We may never understand WHY but we can always learn more about WHO and given Who it is He is, there really isn't much else that matters.






“Come to me, all you who are weary and burdened, and I will give you rest. Take my yoke upon you and learn from me, for I am gentle and humble in heart, and you will find rest for your souls.  For my yoke is easy and my burden is light.” ~Matthew 11:28-30



Olivia's First College Essay:


In today’s society, the good life takes many forms depending upon one’s personal views of the world. How people view the world relates to experiences that, in turn, define who we are. Day by day our stories are written and personal experiences change who we become. Adversity takes hold in our lives, sometimes leaving scars, but it is that adversity that can have a powerful affect on someone. At the age of seven, I became a victim of the world and its harsh reality. That day, murder suicide took both my parents and my simple life took a turn when my brother and I were taken in by another family.
Adversity, in every form, can take part in creating a person’s character while developing their diverse views of the world. Adversity allows people to establish personal values and they come to find what is important and necessary for their own true happiness. Adversity has vested a longing for success in my future and a desire to find the “good life.” The good life is a different combination of a character’s personal values and what they find to be important to them. For many, the good life consists of money and luxuries but fails to include healthy relationships and fulfilling impression that unification brings. Adversity and life experiences have changed how I view the good life to be. In my new home, developing new relationships was not easy, but as a child I longed for those deep, unified bonds I felt was missing. My personal definition of the good life includes, like any other, having luxuries and those components that keep us satisfied. These could include a home, a car, and that “stuff” we all seem to need. My vision of the good life entails a stable family with children. These materialistic factors cannot be forgotten; as we are human, but I believe relationships are the most important founding detail.

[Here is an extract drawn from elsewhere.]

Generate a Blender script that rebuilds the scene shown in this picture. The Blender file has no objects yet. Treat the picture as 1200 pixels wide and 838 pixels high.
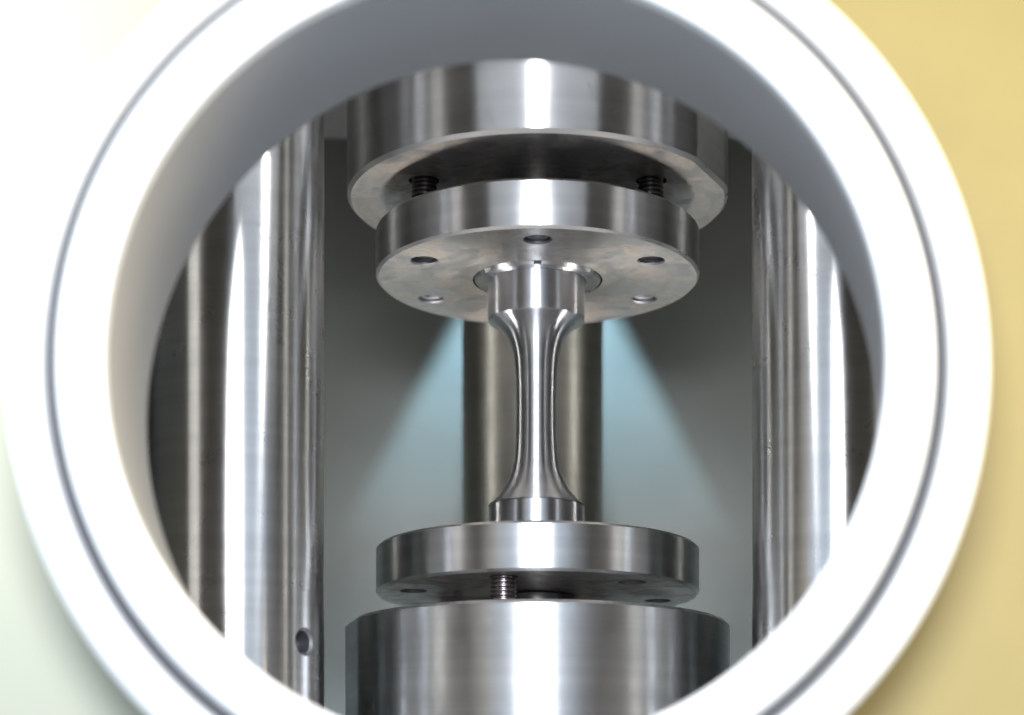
import bpy, bmesh, math, random
from mathutils import Vector
PI = math.pi
random.seed(4)
S = bpy.context.scene
COL = S.collection

# ------------------------------------------------------------------ camera, world, lamps, exposure
AX = .622                        # depth of the load axis
D2 = .478                        # depth of the chamber front
F = 2350.0                      # focal length in pixels of a 1200 px wide picture
HORIZ = 1043.0                  # picture row of eye level
cam_d = bpy.data.cameras.new('camera'); cam = bpy.data.objects.new('camera', cam_d); COL.objects.link(cam)
cam.location = (0, 0, 0); cam.rotation_euler = (PI/2, 0, 0)
cam_d.sensor_width = 36; cam_d.lens = 36*F/1200
cam_d.shift_x = -30/1200; cam_d.shift_y = (HORIZ-419)/1200
cam_d.clip_start = .02; cam_d.clip_end = 50
cam_d.dof.use_dof = True; cam_d.dof.focus_distance = .597
cam_d.dof.aperture_fstop = cam_d.lens/1000/.0095
S.camera = cam

w = bpy.data.worlds.new('World'); S.world = w; w.use_nodes = True
bg = w.node_tree.nodes['Background']
bg.inputs[0].default_value = (.70, .83, 1.0, 1); bg.inputs[1].default_value = 1.15

def lamp(name, kind, loc, target, power, color=(1, 1, 1), **kw):
    d = bpy.data.lights.new(name, kind); d.energy = power; d.color = color
    for k, v in kw.items(): setattr(d, k, v)
    o = bpy.data.objects.new(name, d); COL.objects.link(o); o.location = loc
    o.rotation_euler = (Vector(target)-Vector(loc)).to_track_quat('-Z', 'Y').to_euler()
    return o
# camera flash head, above the lens
lamp('flash_lamp', 'AREA', (-.012, -.02, .165), (0, .6, .13), 4.6, (.92, .96, 1.0), shape='RECTANGLE', size=.17, size_y=.11)
# downlight in the chamber roof behind the rear column
cl = lamp('chamber_lamp', 'SPOT', (0, .760, .283), (0, .760, .1), .9, (.50, .80, 1.0), spot_size=math.radians(58), spot_blend=.25, shadow_soft_size=.004)
# added beam shaping: strong straight down, weak towards the wall, evens out the wedge
cl.data.use_nodes = True
lt = cl.data.node_tree; em = lt.nodes['Emission']
tcn = lt.nodes.new('ShaderNodeTexCoord'); sx_ = lt.nodes.new('ShaderNodeSeparateXYZ'); lt.links.new(tcn.outputs['Normal'], sx_.inputs[0])
def lm(op, a, b):
    x = lt.nodes.new('ShaderNodeMath'); x.operation = op
    for i, v in enumerate((a, b)):
        if isinstance(v, bpy.types.NodeSocket): lt.links.new(v, x.inputs[i])
        else: x.inputs[i].default_value = v
    return x.outputs[0]
q = lm('ADD', lm('ABSOLUTE', sx_.outputs[1], 0), .03)
lt.links.new(lm('MULTIPLY', lm('POWER', lm('DIVIDE', .13, q), 2.2), 2.4), em.inputs['Strength'])
# unseen fill lamps, added to brighten the metal, chamber wall and panels
# added fills inside the chamber front, for streaks and mid-tones on upper metal
lamp('streak_fill', 'AREA', (0, D2+.006, .243), (0, AX, .235), .10, (.95, .97, 1.0), shape='RECTANGLE', size=.009, size_y=.07)
lamp('upper_metal_fill', 'AREA', (0, D2+.004, .240), (0, AX+.1, .200), .035, (.90, .95, 1.0), shape='RECTANGLE', size=.15, size_y=.07)
# added fill close to the left cover panel, for its bright gradient
lamp('left_panel_fill', 'AREA', (-.165, .425, .165), (-.135, .462, .15), .15, (.98, 1, 1), shape='RECTANGLE', size=.02, size_y=.12)
lamp('lower_wall_fill', 'AREA', (0, .74, .006), (0, .777, .05), .13, (.78, .9, 1), shape='RECTANGLE', size=.24, size_y=.01)  # added bluish fill for the foot of the rear wall
# added warm fill from the right, lifts the yellow panel
lamp('yellow_panel_fill', 'AREA', (.62, .20, .50), (.2, .46, .15), 12, (1, .80, .45), size=.5)
lamp('low_front_fill', 'AREA', (0, .515, .006), (0, .56, .3), .03, (1, .95, .90), shape='RECTANGLE', size=.26, size_y=.03)  # added soft fill from low in front, aimed upwards
for sx in (-1, 1):
    lamp('column_edge_fill', 'AREA', (sx*.150, .512, .145), (0, .60, .145), .035, (1, .98, .93), shape='RECTANGLE', size=.045, size_y=.26)  # added fill, gives the columns a pale band on their outer sides
    lamp('rear_wall_fill', 'AREA', (sx*.149, .655, .19), (sx*.075, .777, .19), .155, (1, .99, .94), shape='RECTANGLE', size=.012, size_y=.19)  # added fill hidden behind the side columns, lifts the rear wall
    lamp('underside_fill', 'SPOT', (sx*.090, .670, .010), (sx*.030, .645, .20), 2.6, (1, .96, .93), spot_size=math.radians(40), spot_blend=.6, shadow_soft_size=.02)  # unseen spot added to light the disc undersides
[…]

During my high school summers, I have had the opportunity to travel to Jamaica to do service work at a deaf school in a very small, poor town. While there, I met many of the children that lived with their families at the school and many of the families in the surrounding community. Spending a week with these families allowed to me see that they all shared a common principle. They took extreme care of their loved ones; watching over them and providing them with care. The community as a whole was deeply united. What I saw was the concerning care for each and every individual. Strong relationships were the building blocks for happiness in these people. They did not have money, but they each expressed contagious joy and glowing happiness. My life experiences have encouraged me to evaluate my beliefs. Therefore, refining my core values; leading me to believe that the good life consists of a steady balance. A steady balance between material things and relationships that bring everlasting joy.